Cadas yang Mustahil

By , Rabu, 18 Desember 2013 | 11:21 WIB

"Boleh saya melihat-lihat?" tanya Alex kepada warga desa.

Kami berdiri bersama se­kelom­pok nelayan di depan masjid kecil di Oman utara. Bangunan cat putih berderet di pantai kerikil. Di balik desa itu, tebing terjal menjulang 900 meter, berkilauan di bawah matahari siang yang terik.

"Anda boleh melakukan apa saja," kata Taha Abdullah Saif Althouri, mewakili kelompok itu.

Tidak ada jalan di desa ini, yang terletak di pangkal jalur air yang dalam, dan mirip fyord di Semenanjung Musandam yang terpencil. Satu-satunya cara mencapai tempat ini adalah naik perahu, dan demikianlah kami kemari.

Menjorok jauh ke jalur kapal minyak teramai di dunia, semenanjung ini hanya terletak 40 kilometer dari Iran, dan jadi salah satu lokasi militer paling strategis di dunia. Namun, selama berabad-abad, tempat ini tak terjangkau, tak terlalu dikenal, dan jarang dikunjungi orang.

Sementara Alex berjalan-jalan, kami men­­­­­jelas­kan kepada para nelayan bahwa kami adalah pemanjat tebing profesional yang ingin men­jelajahi potensi tempat ini. Mereka, yang me­ngenakan dishdasha (pakaian khas Timur Tengah) putih dan cokelat, me­ngepulkan pipa dan mengangguk. Semenanjung bergunung yang mereka huni ini merupakan labirin teluk dan fyord rumit, yang disebut khor. Baru sedikit pemanjat yang pernah menyentuh tebing batu gamping yang terjal di sini. Tim kami ber­anggota enam orang, termasuk dua orang pe­manjat muda terbaik di dunia, Alex Honnold dan Hazel Findlay. Taha bercerita bahwa desa ini, yang bernama Sibi, dihuni oleh belasan keluarga yang marganya sama, Althouri.

Tiba-tiba salah seorang lelaki itu berhenti melangkah, menunjuk tebing yang menjulang, dan berteriak-teriak. Tiga ratus meter di atas kami Alex sedang memanjat, mirip semut, merayap dan menaiki tembok batu. Orang-orang Althouri gempar.

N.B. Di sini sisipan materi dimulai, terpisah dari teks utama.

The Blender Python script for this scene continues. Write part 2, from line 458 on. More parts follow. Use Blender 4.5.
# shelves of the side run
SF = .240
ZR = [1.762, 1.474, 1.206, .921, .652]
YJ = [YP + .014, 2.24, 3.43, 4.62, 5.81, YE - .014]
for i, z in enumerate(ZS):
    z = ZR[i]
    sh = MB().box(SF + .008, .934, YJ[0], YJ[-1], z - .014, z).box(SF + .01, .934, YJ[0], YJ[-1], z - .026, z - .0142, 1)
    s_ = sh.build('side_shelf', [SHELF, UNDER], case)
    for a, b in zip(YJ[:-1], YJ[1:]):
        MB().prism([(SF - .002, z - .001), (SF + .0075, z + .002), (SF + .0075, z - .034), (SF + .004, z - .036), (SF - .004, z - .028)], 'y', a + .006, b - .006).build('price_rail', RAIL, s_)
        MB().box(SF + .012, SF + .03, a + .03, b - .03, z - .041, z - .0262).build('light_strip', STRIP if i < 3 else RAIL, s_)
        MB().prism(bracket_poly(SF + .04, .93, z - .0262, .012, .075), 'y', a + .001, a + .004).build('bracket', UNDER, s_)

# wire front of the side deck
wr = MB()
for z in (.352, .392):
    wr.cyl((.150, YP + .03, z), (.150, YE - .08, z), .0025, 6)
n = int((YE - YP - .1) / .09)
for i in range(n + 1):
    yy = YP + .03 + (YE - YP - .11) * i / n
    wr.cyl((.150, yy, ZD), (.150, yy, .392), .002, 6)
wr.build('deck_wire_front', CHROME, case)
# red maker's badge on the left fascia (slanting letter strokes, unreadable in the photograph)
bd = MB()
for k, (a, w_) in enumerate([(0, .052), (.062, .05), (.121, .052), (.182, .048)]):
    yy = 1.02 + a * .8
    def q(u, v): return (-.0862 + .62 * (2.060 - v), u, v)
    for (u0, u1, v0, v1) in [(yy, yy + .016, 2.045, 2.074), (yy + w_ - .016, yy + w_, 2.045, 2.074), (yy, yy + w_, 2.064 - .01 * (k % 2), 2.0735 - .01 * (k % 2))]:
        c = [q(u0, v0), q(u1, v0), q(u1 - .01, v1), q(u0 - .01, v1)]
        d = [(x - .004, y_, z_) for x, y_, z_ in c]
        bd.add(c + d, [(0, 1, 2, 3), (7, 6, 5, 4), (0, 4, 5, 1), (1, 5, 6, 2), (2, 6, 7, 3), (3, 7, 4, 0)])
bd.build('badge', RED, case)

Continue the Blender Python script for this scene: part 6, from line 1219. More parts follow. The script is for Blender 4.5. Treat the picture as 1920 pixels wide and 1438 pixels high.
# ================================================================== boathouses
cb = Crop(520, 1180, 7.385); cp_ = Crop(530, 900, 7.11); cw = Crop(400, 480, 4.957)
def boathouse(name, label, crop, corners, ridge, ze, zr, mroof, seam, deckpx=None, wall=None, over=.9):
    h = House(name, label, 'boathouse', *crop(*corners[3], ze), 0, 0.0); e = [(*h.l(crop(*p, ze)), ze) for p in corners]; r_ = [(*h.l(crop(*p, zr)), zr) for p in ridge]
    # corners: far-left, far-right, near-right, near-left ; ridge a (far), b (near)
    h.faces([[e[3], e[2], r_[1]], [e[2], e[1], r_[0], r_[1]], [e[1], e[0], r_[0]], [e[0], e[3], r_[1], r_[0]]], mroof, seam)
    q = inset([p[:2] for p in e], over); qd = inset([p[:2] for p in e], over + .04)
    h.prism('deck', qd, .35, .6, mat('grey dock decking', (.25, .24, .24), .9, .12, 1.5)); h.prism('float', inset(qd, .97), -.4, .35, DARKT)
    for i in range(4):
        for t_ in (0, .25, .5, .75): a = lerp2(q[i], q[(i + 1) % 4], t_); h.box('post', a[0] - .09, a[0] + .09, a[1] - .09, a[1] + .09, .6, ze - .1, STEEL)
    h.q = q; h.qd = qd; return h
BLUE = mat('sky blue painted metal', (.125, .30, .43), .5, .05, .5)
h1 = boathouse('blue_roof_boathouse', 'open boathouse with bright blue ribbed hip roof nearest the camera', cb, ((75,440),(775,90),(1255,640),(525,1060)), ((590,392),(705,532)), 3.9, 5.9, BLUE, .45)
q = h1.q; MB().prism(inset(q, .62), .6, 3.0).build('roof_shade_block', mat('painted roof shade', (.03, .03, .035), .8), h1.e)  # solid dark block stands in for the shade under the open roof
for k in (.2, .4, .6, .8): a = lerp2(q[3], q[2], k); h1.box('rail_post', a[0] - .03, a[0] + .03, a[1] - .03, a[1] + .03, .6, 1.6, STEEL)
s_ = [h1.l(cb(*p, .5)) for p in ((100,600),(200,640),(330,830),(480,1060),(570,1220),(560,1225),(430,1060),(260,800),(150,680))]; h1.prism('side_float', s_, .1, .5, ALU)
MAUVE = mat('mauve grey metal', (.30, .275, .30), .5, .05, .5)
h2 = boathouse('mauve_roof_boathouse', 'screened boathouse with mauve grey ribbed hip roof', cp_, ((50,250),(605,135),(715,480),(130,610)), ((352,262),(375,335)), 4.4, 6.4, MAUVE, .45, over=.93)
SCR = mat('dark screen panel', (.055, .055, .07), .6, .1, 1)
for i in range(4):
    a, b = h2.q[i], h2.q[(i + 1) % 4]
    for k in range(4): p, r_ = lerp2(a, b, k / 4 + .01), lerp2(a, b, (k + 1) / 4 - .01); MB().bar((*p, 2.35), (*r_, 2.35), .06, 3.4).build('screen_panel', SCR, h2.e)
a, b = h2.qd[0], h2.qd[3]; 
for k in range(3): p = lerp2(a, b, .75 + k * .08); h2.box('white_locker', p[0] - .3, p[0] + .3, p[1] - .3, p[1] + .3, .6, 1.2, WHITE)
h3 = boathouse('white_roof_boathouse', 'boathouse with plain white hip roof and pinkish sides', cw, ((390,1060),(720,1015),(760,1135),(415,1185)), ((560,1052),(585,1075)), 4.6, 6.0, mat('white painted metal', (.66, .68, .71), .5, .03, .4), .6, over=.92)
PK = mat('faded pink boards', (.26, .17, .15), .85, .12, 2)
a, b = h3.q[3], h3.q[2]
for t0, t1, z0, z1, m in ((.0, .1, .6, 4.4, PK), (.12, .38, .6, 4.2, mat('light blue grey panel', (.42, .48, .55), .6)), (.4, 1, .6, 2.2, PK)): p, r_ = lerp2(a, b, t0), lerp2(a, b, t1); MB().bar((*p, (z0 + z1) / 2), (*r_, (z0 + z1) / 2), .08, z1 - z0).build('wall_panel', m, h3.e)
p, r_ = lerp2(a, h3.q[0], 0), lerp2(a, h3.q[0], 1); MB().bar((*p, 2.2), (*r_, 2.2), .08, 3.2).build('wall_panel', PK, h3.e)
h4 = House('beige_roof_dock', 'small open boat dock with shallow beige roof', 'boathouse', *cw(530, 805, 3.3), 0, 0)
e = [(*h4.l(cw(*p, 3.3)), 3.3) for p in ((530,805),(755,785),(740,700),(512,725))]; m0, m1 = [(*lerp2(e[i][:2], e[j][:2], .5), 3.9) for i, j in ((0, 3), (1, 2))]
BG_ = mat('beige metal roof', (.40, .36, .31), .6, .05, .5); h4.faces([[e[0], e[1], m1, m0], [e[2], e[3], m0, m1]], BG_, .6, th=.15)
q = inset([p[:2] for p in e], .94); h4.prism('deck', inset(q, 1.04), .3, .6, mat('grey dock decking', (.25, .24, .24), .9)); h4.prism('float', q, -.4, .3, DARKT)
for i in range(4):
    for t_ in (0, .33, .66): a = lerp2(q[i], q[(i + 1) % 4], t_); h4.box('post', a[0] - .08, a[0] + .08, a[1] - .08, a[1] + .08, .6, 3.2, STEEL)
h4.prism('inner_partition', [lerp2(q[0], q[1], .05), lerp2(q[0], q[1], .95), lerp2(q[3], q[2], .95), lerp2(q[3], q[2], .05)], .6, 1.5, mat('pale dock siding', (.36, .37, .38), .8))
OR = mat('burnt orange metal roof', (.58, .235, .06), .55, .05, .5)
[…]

"Apa kata mereka?" saya bertanya kepada pe­nerjemah kami."Sulit dijelaskan," jawabnya. "Tapi pada inti­nya, mereka mengira Alex tukang sulap."

Saya bisa memahami sebabnya. Bagi saya pun, keterampilan Alex sulit dicerna. Tetapi, demikian pula pemandangan di sini: Selama 28 tahun memanjat, saya belum pernah melihat formasi batu yang menakjubkan seperti ini. Di beberapa tempat, daratan mencuat langsung dari samudra, berbentuk sirip setajam pisau.

Karena dekat dengan laut, tebing ini cocok untuk panjat tebing solo tepian air-dalam (deepwater soloing), genre panjat khusus di mana pemanjat akan memanjat setinggi-tingginya, kemudian terjun begitu saja ke dalam air. Terdengar tak berbahaya, tetapi jatuh ke air tanpa kendali dapat menyebabkan cedera berat, bahkan kematian.!break!

Kami menyewa katamaran dengan panjang sekitar 13,5 meter sebagai markas bergerak. Selain Alex dan Hazel, dalam tim kami ada fotografer Jimmy Chin, pembuat film Renan Ozturk, dan juru ikat (rigger) Mikey Schaefer. Salah satu tempat yang kami duga cocok dikunjungi dengan perahu adalah As Salamah, pulau tak berpenghuni di Selat Hormuz.

"Terlalu dekat dengan Iran," kata pemandu kami, Abdullah Said al Busaidi, polisi veteran dari Muskat, ibu kota Oman. Di balik kabut tebal, kami melihat bayangan tanker minyak besar-besar di selat. Di dekat sana, puluhan perahu motor lalu-lalang, geladaknya berisi tumpukan peti tinggi-tinggi."Penyelundup," kata Abdullah.

Sanksi PBB terhadap Iran mengakibatkan kekurangan barang seperti rokok, lemari es, dan televisi layar datar, serta persediaan makanan dan obat-obatan. Karena Khasab, kota terbesar di wilayah itu, hanya sejam perjalanan perahu motor dari Iran, dan 200 kilometer lewat jalan raya dari Dubai, pasar gelap pun ramai di sini.